荒木正亘(京町家棟梁塾 塾長・作事組副理事長)

 そもそも私の自論では、今日の職人達が昔と違い、自分の業種の内容に精通している人達は多くいても、他業種の仕事の内容や特性を知る人が少ないと思っている。建築に携わる者として、浅く広く全般(特に京町家)の様々なかかわりを知ることの大切さを、一つでも次の時代の職人たちに伝えたかった。私はこんな目標を自ら立て、棟梁塾に取り組んできたつもりである。また町家再生の意義は、京都に生活し、町家改修を生業とする業者に課せられた大きな課題の一つでもある。
 開講にあたり、塾生の年齢の開きが大きく、塾生自らの携わっている仕事の違いが多種に渡り、私は初め戸惑いを感じた。しかし塾生の皆が夢と目標を持ち、自分の日常の仕事を終えてから、食事抜きで座学に励む姿勢に感銘を受け、少しでも多くのことを塾生に知ってもらうため、私も少しは勉強することができ、2年間塾長と常任の講師を続けることができた。まだまだ伝える事が多く残っているが、今後は自分で自分のビジョンを描く以外に道はないと思う。塾生たちは座学、見学、実習と、ハードな取り組みの中で、良き体験を得られたと確信する。

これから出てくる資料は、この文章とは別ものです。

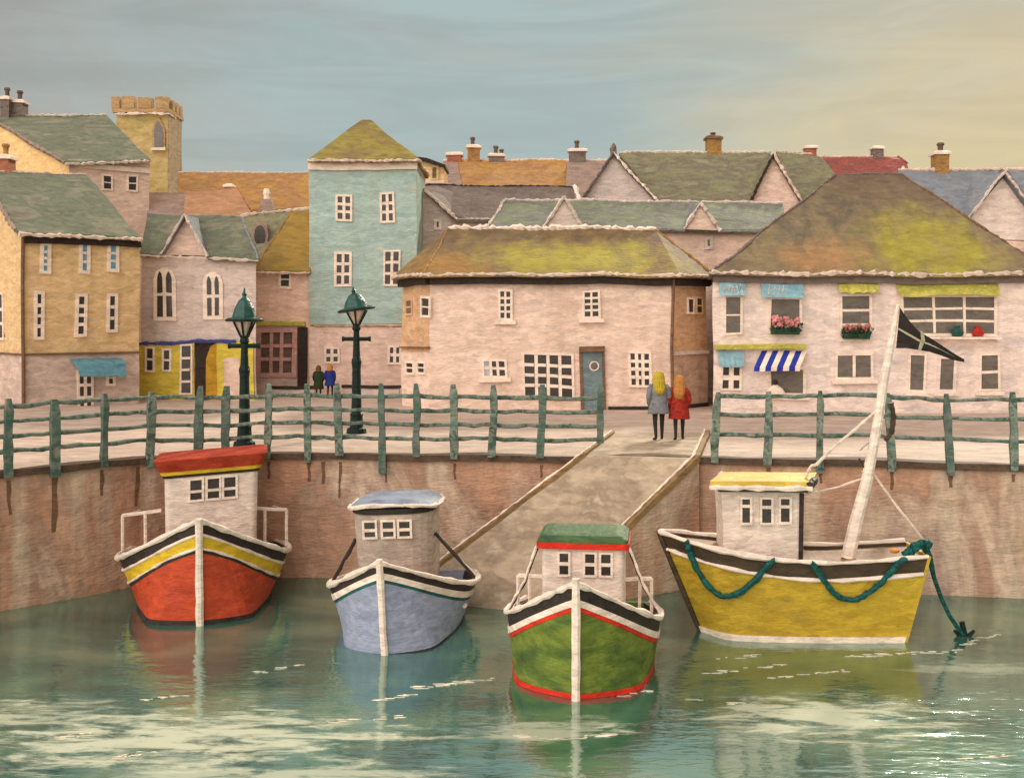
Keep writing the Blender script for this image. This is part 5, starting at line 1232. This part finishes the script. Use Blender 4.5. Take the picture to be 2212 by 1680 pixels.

 京町家作事組会員の、多くの講師を担われた先輩の皆様の、見識の広さ、自分の仕事に対しての深い思い入れが肌で感じられ、作事組会員の粒揃いに安心感を覚え、私の未熟さに恥じ入ることも多くあった。実習の中での京町家の改修現場では、塾生たちが初めて京町家の構造や工法を自ら体験することができた。理解のある施主、その工事に携わった工務店が、京町家再生の意義を皆に広める手立てとして、京町家作事組メンバー企業の良き仲間の、理解と努力により、初めて取り組むことができた。

 座学で多く話を聞き、多く学ぶ事も大切であるが、やはり実習に勝るものはなく、塾生自ら手を汚し、汗を掻き、慣れない道具を使い、町家再生を体験の中から見につける事が、仲間意識を高め、他業種の苦労を多く知り、京町家再生の大切さを認識する大きな機会となったことだろう。教養で身につける大事なものにお茶やお花があり、その実習では、普段の心構えを楽しさの中で身に付けられる事と、何気ない仕草の大切さを読み取ることができた。
 私は日本の木造建築は、世界一と思う。庶民の木造建築であり、木目や節のある材を手で撫でられ、その美しさを感じさせ、その優しさを見せる木造住宅・伝統工法の大元であるのが町家である。それが日本の中で最も多く残っている京都で、町家再生に関わることができる職人の中に位置することができて、幸せそのものであり、ありがたいことである。そのことが塾生に少し伝えられただろうか。今後塾生たちは、ものを見る目が大きく変わり、心を豊かに培い、次の時代の担い手として十分に世の中にかかわり行くことができると信じてやまない。